In 1973 tackling from behind was perfectly legal. The referees were seemingly oblivious to a lot that happened off the ball anyway, and players took full advantage. There is archive footage of kidney punches, clear and blatant right hook punches to the head, nose breaking headbutts, tackles that include forearm smashes to the mouth. It was apparently common knowledge among players that Manchester City striker Rodney Marsh had a trick of running into the area with the ball and if a defender came anywhere near him he’d clip his own heel and go flying, demanding and often getting a penalty. No slander this, watch the special features interviews on The Damned United DVD with former Leeds United players Eddie Gray and Gordon McQueen. They smile fondly as they recall the “bending of the rules”.
 

“There’d be four or five sendings-off (in the league) every week, there’s absolutely no doubt about that. They’ve clamped down a lot now. The tackle from behind for example that was legal in the days we played so that pretty much let you get away with anything. There wasn’t cameras covering absolutely every angle so you could get away with things off the ball. So there was quite a lot going on and referees then compared to now well there’s an absolutely massive difference.”

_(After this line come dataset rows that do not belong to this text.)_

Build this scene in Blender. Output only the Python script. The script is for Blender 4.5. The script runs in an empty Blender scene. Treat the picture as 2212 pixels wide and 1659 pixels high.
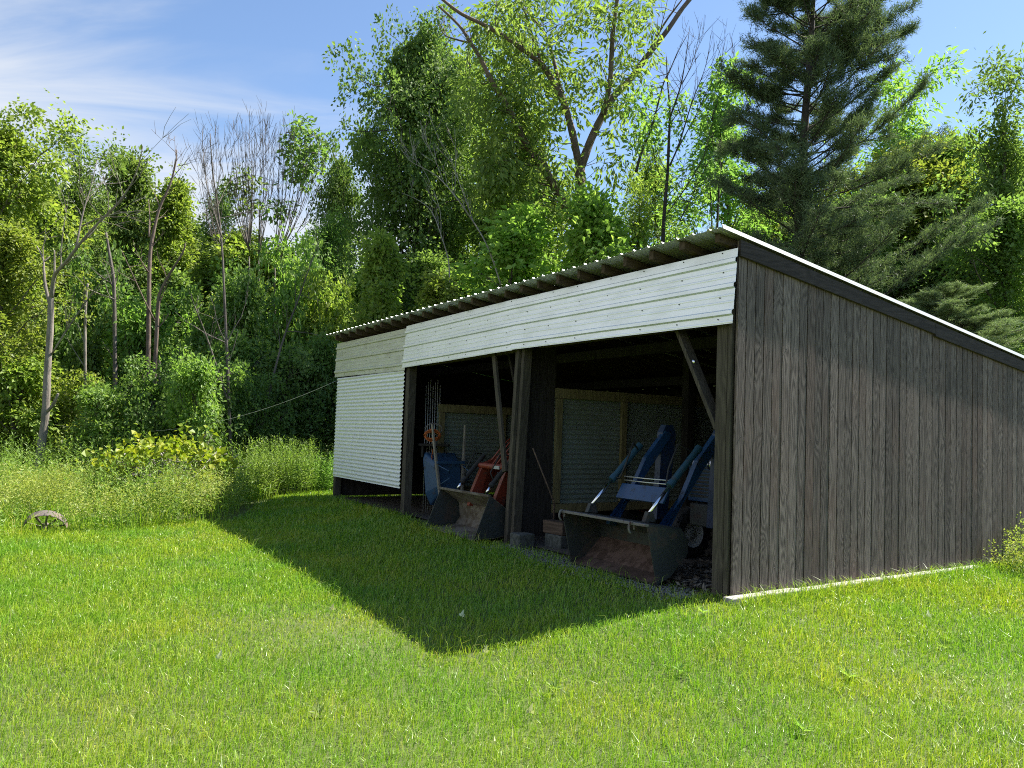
import bpy, math, random
import numpy as np
from mathutils import Vector, Matrix

SC = bpy.context.scene
COL = SC.collection
PI = math.pi
rng = np.random.default_rng(11)
random.seed(5)

# ------------------------------------------------------------------ camera
FPX = 1665.0; CX = 1106.0; CY = 829.5; EYE = np.array([0, 0, 1.6])
_p = math.radians(3.6); _r = math.radians(1.7)
_F = np.array([0, math.cos(_p), math.sin(_p)]); _up = np.array([0, -math.sin(_p), math.cos(_p)]); _ri = np.array([1., 0, 0])
_R = _ri * math.cos(_r) + _up * math.sin(_r)
_U = -_ri * math.sin(_r) + _up * math.cos(_r)
cam_d = bpy.data.cameras.new('camera'); cam = bpy.data.objects.new('camera', cam_d); COL.objects.link(cam)
M = Matrix(((_R[0], _U[0], -_F[0], EYE[0]), (_R[1], _U[1], -_F[1], EYE[1]), (_R[2], _U[2], -_F[2], EYE[2]), (0, 0, 0, 1)))
cam.matrix_world = M
cam_d.sensor_width = 36; cam_d.lens = 36 * FPX / 2212; cam_d.clip_end = 3000
SC.camera = cam

def at(x, y, Y):
    """the point of the place seen at photo coordinates (x, y) at the distance Y"""
    d = _R * (x - CX) / FPX + _U * (CY - y) / FPX + _F
    return EYE + d * (Y / d[1])

def gz(x, y):
    """the lawn falls away a little in front of the shed"""
    d = np.stack([np.asarray(x, float) - 2.24, np.asarray(y, float) - 7.78], -1)
    t = math.radians(32.3); a = d @ np.array([-math.sin(t), math.cos(t)]); b = d @ np.array([math.cos(t), math.sin(t)])
    q = np.clip((np.maximum(-b, -a) - .35) / 2.6, 0, 1); return -.16 * q * q * (3 - 2 * q)

def gnd(x, y):
    d = _R * (x - CX) / FPX + _U * (CY - y) / FPX + _F
    P = EYE + d * (-1.6 / d[2])
    for _ in range(6): P = EYE + d * ((float(gz(P[0], P[1])) - 1.6) / d[2])
    return P

TH = math.radians(32.3)
UD = np.array([-math.sin(TH), math.cos(TH), 0]); WD = np.array([math.cos(TH), math.sin(TH), 0])
CORNER = np.array([2.24, 7.78, 0])
SHED_L, SHED_D = 11.65, 6.7
def shed_ab(P):
    d = np.asarray(P)[..., :2] - CORNER[:2]
    return d @ UD[:2], d @ WD[:2]

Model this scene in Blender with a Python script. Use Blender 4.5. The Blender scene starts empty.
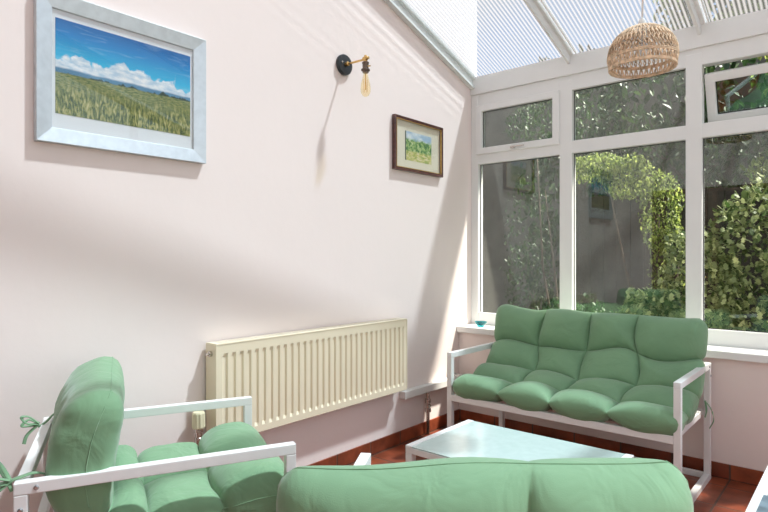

-Gordon McQueen (Leeds United, Manchester United, Scotland)
 
When Brian Clough came to Leeds United as their new manager in 1974 he lasted precisely 44 days before being sacked. The players, conditioned by 15 years of being coached to not only play but apparently to cheat and cheat well by former manager and father figure Don Revie, refused to play for Brian Clough. They had Leeds worst start to a season for 20 years. Brian Clough in typical bluff manner had told the players to go home and take all their medals and cups and awards and throw them in the trash. He told them they’d been won by cheating, they had won “ugly”. He told them they were going to play different soccer from now on, they were going to win by playing fair. They were going to play with smiles on their faces. He told them people were going to love them for playing decent, honest, attractive football. And in a perfect reflection of British society at the time they told him to “f*ck off!”
 
“Johnny Giles and Norman Hunter were two players who were fiercely competitive, I mean fiercely competitive, and Billy Bremner. They didn’t want to lose football matches and sometimes they would bend the rule books to say the least.”
-Gordon McQueen
 

After he left Leeds, Don Revie’s subsequent career as England national team manager failed, and he disappeared into Middle Eastern soccer where allegations of corruption and bribery swallowed him.
 
Brian Clough took another Second Division side, Nottingham Forest, up to the First Division and on to win the European Cup in 1979 and retain it again in 1980. To this day, he is the only English club manager to achieve this. Brian Clough made enemies by speaking the truth but the truth he spoke was that fair play is the best way to win. A truth we would all do well to bear in mind. Whatever year it is.